En este contexto, resulta trágico pasar al otro filme de nuestra sesión doble: La ley del mercado, del francés Stéphane Brizé, película humanista y amarga, a la altura del cine de los hermanos Dardenne, que brindó a su actor protagonista, Vincent Lindon, un premio a mejor interpretación en el pasado Festival de Cannes. La ley del mercado es la otra cara de la moneda, la del ciudadano llano, trabajador esforzado, mindundi de la macroeconomía global sobre el que ha caído la responsabilidad de los desmanes de más arriba.

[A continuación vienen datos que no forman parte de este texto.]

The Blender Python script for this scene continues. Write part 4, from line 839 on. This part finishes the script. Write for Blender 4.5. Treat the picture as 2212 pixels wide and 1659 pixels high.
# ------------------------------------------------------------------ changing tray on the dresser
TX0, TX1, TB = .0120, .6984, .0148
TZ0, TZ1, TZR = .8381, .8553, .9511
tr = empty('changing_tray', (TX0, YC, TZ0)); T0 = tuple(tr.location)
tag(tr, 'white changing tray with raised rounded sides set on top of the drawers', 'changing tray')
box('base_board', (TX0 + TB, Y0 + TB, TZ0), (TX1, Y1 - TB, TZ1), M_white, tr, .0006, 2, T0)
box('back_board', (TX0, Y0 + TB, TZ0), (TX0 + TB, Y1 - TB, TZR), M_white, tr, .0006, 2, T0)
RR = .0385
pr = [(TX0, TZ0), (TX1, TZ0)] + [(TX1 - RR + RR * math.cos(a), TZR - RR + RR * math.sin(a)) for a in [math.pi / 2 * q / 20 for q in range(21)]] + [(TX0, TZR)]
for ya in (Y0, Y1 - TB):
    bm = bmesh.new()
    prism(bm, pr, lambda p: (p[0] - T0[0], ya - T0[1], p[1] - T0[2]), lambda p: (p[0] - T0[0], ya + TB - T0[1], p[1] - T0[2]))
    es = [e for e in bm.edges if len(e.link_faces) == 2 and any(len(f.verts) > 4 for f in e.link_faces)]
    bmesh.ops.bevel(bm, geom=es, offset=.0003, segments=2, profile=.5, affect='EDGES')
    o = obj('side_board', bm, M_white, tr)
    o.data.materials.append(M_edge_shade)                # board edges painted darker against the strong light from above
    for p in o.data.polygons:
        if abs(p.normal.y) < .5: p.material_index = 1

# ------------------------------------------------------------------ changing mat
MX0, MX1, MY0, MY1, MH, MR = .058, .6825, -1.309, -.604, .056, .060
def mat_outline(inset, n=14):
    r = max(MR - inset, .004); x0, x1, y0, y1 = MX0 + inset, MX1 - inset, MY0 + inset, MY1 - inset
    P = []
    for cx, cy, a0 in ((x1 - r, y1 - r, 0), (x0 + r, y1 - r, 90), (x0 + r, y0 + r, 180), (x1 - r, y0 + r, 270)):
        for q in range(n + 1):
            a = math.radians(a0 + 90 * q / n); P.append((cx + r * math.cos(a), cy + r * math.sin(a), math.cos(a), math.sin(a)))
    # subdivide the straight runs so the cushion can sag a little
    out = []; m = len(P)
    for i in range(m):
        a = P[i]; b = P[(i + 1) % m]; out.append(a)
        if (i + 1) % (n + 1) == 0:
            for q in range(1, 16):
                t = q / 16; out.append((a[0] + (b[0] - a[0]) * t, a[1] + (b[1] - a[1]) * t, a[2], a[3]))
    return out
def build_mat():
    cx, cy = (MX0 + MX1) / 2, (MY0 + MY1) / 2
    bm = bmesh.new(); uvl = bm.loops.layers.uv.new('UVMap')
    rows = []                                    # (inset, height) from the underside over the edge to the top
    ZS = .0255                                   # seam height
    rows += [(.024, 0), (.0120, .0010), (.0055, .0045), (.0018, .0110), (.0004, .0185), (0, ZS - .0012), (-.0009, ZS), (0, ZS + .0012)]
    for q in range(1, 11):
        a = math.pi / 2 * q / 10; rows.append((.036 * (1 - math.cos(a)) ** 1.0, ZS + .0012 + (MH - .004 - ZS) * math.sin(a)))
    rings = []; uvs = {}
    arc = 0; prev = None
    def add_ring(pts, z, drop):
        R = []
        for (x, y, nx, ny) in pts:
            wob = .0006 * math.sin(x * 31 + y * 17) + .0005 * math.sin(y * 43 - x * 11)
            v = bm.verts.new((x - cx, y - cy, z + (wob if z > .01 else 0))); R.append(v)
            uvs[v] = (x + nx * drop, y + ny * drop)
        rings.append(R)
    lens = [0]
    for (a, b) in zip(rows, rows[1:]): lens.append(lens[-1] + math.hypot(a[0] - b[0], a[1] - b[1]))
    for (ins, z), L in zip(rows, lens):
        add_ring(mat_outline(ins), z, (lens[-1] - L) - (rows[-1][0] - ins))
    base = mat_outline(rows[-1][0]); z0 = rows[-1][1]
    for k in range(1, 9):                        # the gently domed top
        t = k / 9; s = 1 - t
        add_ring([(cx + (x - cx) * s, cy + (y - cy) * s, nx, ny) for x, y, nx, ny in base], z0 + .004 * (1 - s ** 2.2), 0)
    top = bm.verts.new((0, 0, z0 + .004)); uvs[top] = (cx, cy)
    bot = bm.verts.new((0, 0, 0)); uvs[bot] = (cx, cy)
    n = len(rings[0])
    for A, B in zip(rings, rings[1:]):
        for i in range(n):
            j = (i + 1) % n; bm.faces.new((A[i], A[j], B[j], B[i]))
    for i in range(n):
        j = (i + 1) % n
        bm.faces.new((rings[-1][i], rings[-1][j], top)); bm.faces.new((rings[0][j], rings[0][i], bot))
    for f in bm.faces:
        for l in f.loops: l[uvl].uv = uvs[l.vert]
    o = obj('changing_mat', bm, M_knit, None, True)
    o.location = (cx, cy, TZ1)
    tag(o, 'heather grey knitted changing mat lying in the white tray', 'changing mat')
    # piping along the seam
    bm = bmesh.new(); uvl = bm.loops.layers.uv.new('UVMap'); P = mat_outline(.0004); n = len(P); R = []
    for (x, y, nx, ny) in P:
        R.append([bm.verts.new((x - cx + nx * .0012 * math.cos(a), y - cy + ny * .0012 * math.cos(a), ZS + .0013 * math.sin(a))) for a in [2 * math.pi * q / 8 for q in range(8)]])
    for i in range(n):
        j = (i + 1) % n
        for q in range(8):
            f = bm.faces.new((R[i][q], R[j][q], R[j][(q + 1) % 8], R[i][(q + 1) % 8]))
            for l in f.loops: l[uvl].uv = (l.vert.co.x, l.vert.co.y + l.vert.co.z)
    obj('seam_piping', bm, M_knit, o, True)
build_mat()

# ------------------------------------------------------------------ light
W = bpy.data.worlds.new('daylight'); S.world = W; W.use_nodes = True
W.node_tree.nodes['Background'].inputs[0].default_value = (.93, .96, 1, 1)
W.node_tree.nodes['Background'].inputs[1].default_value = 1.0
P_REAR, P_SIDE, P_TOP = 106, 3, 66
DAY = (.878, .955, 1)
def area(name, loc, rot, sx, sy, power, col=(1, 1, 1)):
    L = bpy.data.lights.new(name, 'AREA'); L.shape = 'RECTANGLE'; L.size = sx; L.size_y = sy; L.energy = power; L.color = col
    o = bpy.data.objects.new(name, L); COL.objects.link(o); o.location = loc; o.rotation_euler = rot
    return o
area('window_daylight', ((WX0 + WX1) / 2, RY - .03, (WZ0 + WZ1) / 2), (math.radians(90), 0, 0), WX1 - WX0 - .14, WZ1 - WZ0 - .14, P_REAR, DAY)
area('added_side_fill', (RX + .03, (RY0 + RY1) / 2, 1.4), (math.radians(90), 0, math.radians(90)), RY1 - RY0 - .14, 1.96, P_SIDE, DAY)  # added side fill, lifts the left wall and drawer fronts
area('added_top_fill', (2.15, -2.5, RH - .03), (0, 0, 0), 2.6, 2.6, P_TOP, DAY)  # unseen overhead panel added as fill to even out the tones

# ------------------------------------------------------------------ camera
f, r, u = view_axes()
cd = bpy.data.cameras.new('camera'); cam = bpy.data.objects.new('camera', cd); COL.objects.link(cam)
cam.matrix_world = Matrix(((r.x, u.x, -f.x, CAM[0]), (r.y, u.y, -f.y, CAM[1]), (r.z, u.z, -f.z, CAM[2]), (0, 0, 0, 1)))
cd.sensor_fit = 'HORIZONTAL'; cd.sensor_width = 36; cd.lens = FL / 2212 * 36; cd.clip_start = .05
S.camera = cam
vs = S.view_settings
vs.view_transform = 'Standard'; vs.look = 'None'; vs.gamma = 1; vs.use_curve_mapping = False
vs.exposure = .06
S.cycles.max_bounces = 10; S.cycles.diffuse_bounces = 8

La película se abre con su protagonista, cincuentón en paro, con un hijo dependiente a cargo y diversos ahogos económicos, sentado frente a un funcionario de las oficinas de empleo, a quien enfrenta, con el gesto de rabia interna y la resignación que lo acompañará el resto del metraje, por haberlo metido en una situación absurda: hacerle perder dos meses en un curso del que le confirma no saldrá ningún puesto de trabajo. La película lo meterá en diversos túneles sin salida de este tipo: entrevistas de trabajo humillantes, regateos bochornosos, o un nuevo empleo donde debe denunciar a sus compañeros, ser el vigilante y el chivato de unos grandes almacenes. Una vez más, la cámara de vigilancia se ha enfocado en los ciudadanos, pero no en los que apuestan desde sus despachos.

La cámara lo sigue paciente en su epopeya trágica. De hecho, el director alarga las secuencias hasta que parecen sketches de la vida real sin editar. De tal manera, el agotamiento sale a la superficie, lo absurdo y humillante de los mecanismos sociales, los límites que se pueden soportar para seguir dentro de un mercado de trabajo empecinado en deshumanizar a sus miembros, y aplanarles la dignidad.

Si después de este empacho de cine, llegamos a los datos que acaba de arrojar Intermón Oxfam en su informe Una economía al servicio del 1%, la tomadura de pelo acaba de cerrarse con un lindo lazo. Como muestra un botón: en España sólo 20 personas concentran ya tanta riqueza (115.000 millones de euros) como el 30% más pobre. Durante los últimos 15 años, el 30% de los activos netos de la población más pobre apenas ha crecido un 3%, cuando el del 10% más rico se ha disparado un 56%. ¿Repetimos sesión continua?